■ To be done ■
The lines to return are those from the one containing "script. Write for Blender 4.5." down to the one containing "stalls(1,1.78,6.75,0,.50,1.0,dark_wood)", inclusive; return them exactly and nothing else.

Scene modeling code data

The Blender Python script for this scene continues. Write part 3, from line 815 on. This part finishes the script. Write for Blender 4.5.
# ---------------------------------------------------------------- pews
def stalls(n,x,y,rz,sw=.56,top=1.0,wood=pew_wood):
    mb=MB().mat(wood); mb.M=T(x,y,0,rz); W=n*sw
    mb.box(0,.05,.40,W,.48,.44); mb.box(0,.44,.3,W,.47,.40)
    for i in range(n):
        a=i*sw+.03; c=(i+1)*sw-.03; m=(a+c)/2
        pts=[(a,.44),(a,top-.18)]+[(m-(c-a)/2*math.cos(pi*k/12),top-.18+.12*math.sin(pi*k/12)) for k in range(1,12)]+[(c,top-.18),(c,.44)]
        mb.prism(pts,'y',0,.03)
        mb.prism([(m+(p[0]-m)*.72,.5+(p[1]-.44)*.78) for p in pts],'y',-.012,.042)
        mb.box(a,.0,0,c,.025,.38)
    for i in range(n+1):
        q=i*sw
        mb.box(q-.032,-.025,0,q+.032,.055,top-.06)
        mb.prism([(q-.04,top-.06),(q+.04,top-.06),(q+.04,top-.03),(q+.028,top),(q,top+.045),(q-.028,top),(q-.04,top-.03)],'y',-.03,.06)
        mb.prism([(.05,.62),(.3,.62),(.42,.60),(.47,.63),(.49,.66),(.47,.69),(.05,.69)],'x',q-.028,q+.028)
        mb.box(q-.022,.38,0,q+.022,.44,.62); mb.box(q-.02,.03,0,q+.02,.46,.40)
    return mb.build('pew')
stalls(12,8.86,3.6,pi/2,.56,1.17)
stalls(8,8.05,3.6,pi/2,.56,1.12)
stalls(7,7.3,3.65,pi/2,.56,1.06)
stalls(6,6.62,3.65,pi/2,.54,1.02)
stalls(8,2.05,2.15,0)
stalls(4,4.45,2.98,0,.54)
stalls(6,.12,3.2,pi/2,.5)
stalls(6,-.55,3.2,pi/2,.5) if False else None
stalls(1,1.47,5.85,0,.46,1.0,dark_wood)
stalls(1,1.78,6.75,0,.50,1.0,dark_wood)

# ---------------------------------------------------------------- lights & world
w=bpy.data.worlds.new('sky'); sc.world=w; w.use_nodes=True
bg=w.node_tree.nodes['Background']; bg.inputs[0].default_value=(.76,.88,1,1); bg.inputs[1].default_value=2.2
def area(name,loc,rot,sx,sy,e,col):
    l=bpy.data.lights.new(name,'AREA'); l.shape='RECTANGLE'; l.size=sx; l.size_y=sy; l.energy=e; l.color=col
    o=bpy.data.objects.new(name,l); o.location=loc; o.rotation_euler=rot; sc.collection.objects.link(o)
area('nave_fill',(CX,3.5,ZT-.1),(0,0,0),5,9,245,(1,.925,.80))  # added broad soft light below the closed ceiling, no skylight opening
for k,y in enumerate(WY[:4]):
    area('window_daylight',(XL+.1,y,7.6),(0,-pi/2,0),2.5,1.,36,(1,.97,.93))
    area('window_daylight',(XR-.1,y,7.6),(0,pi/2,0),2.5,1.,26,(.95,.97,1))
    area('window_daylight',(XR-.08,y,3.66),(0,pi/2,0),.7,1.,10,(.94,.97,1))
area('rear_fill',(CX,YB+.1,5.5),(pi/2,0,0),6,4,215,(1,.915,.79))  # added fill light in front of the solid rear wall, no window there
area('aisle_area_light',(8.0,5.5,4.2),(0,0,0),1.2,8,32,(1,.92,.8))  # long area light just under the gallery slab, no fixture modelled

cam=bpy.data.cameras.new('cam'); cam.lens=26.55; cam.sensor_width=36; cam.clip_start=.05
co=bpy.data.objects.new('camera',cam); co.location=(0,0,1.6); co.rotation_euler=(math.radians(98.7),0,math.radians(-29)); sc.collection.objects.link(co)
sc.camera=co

--

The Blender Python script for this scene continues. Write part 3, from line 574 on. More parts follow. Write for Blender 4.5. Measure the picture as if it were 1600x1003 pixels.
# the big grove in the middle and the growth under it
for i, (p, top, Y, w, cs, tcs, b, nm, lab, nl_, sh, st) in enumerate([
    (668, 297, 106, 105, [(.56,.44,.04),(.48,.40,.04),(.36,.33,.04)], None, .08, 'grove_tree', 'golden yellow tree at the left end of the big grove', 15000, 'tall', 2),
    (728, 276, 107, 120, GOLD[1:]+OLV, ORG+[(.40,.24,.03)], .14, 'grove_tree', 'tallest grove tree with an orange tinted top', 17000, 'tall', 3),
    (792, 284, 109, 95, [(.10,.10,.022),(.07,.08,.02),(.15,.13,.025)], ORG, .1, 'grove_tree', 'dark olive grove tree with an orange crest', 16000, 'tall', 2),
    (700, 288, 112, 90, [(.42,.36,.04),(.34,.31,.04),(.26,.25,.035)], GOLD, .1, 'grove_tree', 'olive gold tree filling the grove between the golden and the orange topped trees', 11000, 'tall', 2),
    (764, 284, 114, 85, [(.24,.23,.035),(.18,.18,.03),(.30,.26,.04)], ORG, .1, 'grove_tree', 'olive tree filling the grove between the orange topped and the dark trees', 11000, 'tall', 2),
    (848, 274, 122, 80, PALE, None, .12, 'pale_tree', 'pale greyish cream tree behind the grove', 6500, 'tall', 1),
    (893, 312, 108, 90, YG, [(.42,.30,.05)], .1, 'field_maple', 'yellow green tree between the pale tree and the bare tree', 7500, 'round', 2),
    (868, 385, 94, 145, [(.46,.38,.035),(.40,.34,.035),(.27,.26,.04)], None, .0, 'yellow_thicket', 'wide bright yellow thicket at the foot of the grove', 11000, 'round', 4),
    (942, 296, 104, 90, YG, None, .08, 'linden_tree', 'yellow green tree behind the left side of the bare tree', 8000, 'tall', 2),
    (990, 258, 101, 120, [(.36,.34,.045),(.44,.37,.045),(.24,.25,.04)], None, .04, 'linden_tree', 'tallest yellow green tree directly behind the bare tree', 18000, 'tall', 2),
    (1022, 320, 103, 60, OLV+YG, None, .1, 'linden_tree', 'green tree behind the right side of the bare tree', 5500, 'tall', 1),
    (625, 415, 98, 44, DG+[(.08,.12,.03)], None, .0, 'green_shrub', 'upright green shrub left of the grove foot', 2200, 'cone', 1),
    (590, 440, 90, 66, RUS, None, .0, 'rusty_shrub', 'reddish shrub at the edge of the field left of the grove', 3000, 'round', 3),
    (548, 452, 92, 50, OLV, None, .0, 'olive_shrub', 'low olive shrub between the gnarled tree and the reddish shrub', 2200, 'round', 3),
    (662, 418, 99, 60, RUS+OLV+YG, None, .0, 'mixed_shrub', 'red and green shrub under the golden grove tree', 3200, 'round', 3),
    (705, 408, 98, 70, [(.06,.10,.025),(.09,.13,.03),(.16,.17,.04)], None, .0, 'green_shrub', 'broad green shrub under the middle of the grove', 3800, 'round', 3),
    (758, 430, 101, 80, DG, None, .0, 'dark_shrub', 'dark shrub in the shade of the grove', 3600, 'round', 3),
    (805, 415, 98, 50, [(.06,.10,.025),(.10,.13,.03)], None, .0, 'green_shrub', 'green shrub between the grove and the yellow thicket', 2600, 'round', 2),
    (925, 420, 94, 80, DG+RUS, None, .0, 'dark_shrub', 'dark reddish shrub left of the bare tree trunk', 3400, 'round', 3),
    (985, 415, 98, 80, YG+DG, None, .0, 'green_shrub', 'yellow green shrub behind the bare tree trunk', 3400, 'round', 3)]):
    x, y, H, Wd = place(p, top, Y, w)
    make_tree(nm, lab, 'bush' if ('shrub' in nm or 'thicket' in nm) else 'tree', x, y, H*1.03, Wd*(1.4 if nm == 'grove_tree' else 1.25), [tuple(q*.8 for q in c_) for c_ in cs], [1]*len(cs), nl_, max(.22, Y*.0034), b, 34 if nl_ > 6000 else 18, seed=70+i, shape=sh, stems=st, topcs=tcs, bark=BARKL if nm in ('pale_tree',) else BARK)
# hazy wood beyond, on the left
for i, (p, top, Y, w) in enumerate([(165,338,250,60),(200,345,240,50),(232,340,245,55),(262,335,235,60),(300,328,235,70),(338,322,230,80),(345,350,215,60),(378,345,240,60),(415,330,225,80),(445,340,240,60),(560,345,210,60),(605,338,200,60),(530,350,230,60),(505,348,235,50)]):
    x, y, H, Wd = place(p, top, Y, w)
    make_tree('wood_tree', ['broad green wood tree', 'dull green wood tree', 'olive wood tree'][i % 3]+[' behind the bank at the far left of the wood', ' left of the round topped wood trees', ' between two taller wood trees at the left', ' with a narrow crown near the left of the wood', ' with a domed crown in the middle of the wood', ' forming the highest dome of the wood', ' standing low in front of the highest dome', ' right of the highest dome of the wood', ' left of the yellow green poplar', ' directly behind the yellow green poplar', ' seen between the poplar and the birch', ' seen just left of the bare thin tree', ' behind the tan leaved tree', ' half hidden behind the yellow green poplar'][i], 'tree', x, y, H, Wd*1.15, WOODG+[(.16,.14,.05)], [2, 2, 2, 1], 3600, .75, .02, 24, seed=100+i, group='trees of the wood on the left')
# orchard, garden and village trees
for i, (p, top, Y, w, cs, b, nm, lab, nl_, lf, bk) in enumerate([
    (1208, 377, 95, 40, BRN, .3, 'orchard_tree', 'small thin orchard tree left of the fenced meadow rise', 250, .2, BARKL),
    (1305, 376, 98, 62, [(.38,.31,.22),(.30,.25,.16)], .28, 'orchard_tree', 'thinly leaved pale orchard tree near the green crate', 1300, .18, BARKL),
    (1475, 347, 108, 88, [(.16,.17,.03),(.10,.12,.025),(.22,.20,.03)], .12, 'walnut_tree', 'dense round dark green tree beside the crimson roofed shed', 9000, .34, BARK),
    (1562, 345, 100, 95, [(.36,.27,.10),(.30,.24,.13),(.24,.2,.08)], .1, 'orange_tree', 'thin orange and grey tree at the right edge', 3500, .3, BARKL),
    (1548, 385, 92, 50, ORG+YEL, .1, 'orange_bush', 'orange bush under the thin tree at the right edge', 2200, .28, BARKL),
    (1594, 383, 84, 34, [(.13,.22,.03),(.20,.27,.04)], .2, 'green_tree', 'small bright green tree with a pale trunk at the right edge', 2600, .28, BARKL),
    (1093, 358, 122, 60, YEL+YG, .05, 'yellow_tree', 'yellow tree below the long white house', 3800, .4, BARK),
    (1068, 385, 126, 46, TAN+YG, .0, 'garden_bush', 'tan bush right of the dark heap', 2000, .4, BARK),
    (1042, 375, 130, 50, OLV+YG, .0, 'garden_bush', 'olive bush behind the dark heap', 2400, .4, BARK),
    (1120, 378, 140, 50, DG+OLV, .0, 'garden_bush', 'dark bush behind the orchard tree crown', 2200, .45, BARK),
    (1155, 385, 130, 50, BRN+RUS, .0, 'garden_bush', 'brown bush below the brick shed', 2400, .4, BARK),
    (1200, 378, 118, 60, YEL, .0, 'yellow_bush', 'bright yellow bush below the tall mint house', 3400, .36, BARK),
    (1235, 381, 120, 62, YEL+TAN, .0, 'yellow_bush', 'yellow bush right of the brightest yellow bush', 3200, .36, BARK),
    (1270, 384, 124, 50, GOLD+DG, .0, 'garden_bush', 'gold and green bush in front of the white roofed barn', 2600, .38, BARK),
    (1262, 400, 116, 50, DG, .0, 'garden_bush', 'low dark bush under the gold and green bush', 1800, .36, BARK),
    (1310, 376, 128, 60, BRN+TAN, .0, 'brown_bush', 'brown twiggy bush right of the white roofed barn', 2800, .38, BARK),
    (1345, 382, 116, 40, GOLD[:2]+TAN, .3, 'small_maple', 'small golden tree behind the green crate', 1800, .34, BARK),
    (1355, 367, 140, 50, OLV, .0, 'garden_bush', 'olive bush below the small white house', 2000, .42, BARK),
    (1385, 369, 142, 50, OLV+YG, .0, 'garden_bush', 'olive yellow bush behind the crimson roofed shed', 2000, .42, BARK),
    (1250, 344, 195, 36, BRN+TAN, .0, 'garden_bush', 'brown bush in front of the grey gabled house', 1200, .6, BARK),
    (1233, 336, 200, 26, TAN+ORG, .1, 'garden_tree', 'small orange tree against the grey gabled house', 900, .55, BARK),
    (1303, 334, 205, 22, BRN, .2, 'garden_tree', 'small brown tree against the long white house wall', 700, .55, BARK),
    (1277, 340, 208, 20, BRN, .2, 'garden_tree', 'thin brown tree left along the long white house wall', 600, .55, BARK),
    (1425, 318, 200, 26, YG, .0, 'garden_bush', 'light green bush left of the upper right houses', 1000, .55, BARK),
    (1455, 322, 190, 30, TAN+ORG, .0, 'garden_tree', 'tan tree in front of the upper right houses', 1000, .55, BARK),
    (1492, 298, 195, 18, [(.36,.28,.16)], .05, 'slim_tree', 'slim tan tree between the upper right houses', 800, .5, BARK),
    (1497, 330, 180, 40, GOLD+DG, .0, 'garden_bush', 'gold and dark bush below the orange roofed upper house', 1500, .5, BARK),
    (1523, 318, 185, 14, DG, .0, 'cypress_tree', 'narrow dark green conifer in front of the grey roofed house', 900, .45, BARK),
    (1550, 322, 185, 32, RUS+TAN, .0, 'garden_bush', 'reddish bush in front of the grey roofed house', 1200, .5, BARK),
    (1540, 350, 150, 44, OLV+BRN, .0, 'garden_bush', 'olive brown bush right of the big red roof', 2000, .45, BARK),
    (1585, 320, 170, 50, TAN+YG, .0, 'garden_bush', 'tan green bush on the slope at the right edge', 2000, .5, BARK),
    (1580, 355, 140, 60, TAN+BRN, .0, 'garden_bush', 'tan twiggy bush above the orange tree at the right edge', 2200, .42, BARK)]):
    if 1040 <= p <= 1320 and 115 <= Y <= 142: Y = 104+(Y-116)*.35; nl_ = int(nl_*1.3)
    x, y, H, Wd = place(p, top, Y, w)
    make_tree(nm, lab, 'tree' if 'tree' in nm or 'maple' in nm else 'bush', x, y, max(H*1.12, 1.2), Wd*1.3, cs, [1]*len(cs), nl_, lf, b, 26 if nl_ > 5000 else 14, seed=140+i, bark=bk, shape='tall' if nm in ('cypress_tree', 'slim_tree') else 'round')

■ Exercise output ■
The Blender Python script for this scene continues. Write part 3, from line 815 on. This part finishes the script. Write for Blender 4.5.
# ---------------------------------------------------------------- pews
def stalls(n,x,y,rz,sw=.56,top=1.0,wood=pew_wood):
    mb=MB().mat(wood); mb.M=T(x,y,0,rz); W=n*sw
    mb.box(0,.05,.40,W,.48,.44); mb.box(0,.44,.3,W,.47,.40)
    for i in range(n):
        a=i*sw+.03; c=(i+1)*sw-.03; m=(a+c)/2
        pts=[(a,.44),(a,top-.18)]+[(m-(c-a)/2*math.cos(pi*k/12),top-.18+.12*math.sin(pi*k/12)) for k in range(1,12)]+[(c,top-.18),(c,.44)]
        mb.prism(pts,'y',0,.03)
        mb.prism([(m+(p[0]-m)*.72,.5+(p[1]-.44)*.78) for p in pts],'y',-.012,.042)
        mb.box(a,.0,0,c,.025,.38)
    for i in range(n+1):
        q=i*sw
        mb.box(q-.032,-.025,0,q+.032,.055,top-.06)
        mb.prism([(q-.04,top-.06),(q+.04,top-.06),(q+.04,top-.03),(q+.028,top),(q,top+.045),(q-.028,top),(q-.04,top-.03)],'y',-.03,.06)
        mb.prism([(.05,.62),(.3,.62),(.42,.60),(.47,.63),(.49,.66),(.47,.69),(.05,.69)],'x',q-.028,q+.028)
        mb.box(q-.022,.38,0,q+.022,.44,.62); mb.box(q-.02,.03,0,q+.02,.46,.40)
    return mb.build('pew')
stalls(12,8.86,3.6,pi/2,.56,1.17)
stalls(8,8.05,3.6,pi/2,.56,1.12)
stalls(7,7.3,3.65,pi/2,.56,1.06)
stalls(6,6.62,3.65,pi/2,.54,1.02)
stalls(8,2.05,2.15,0)
stalls(4,4.45,2.98,0,.54)
stalls(6,.12,3.2,pi/2,.5)
stalls(6,-.55,3.2,pi/2,.5) if False else None
stalls(1,1.47,5.85,0,.46,1.0,dark_wood)
stalls(1,1.78,6.75,0,.50,1.0,dark_wood)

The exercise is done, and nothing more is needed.